I could see the music women ahead of me as well as the guy who had passed me out of the aid station. Since I hadn’t had sight of him in hours, I was surprised to see him on the hill. It wasn’t going well for him, and he got passed by the other two. I thought I might also pass him and felt like a huge jerk about it. The hill… wasn’t as bad as it was the first time around. It is extremely difficult to climb a steep hill, even a short one, that late in the race, but hey – if we wanted easy, we’d run road races, right? I powered up as best I could, without stopping, and then somehow had the legs to run through the finishers’ chute just after the 8:32 mark (apparently 22 seconds after – I thought the clock had just turned over right before I went through the chute, oh well).

Post race, I talked to a few friends for a little bit, then went down to my car (that’s where I realized my watch was still running), moved it up to a closer parking spot, and changed out of my t-shirt, socks, and shoes into a tank top, sweatshirt, and flip-flops.
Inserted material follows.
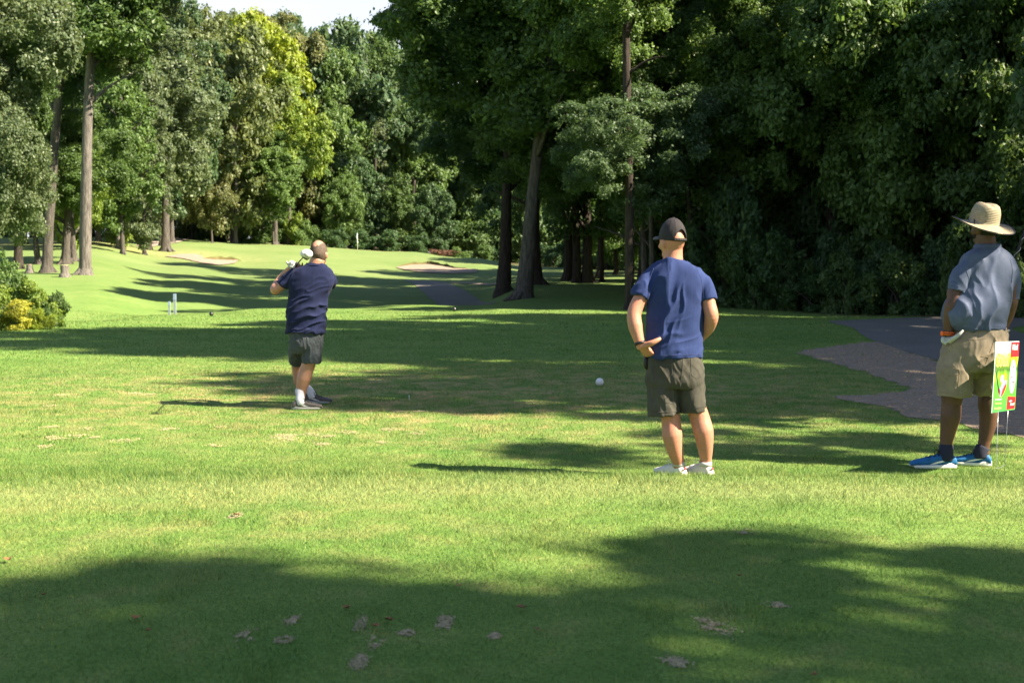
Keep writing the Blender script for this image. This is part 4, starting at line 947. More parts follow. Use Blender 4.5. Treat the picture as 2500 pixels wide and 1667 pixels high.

I went back to talk with my friends and watch a few more finishers before they decided to go back to Chippewa Falls and I decided to drive home. I made a bagel and cream cheese for the drive, since none of the food at the end seemed more appetizing than that (there was soup but I didn’t feel like soup). I thought I’d be cold but I wasn’t, so I just left my shorts on instead of changing into pants.

Overall, even though I didn’t have the time I wanted, I still had a great race. I didn’t have any super low points, I had a huge improvement over last year, I had no nausea or other physical issues, and I had a good time! That’s really all that matters. I’ll chase that PR another day!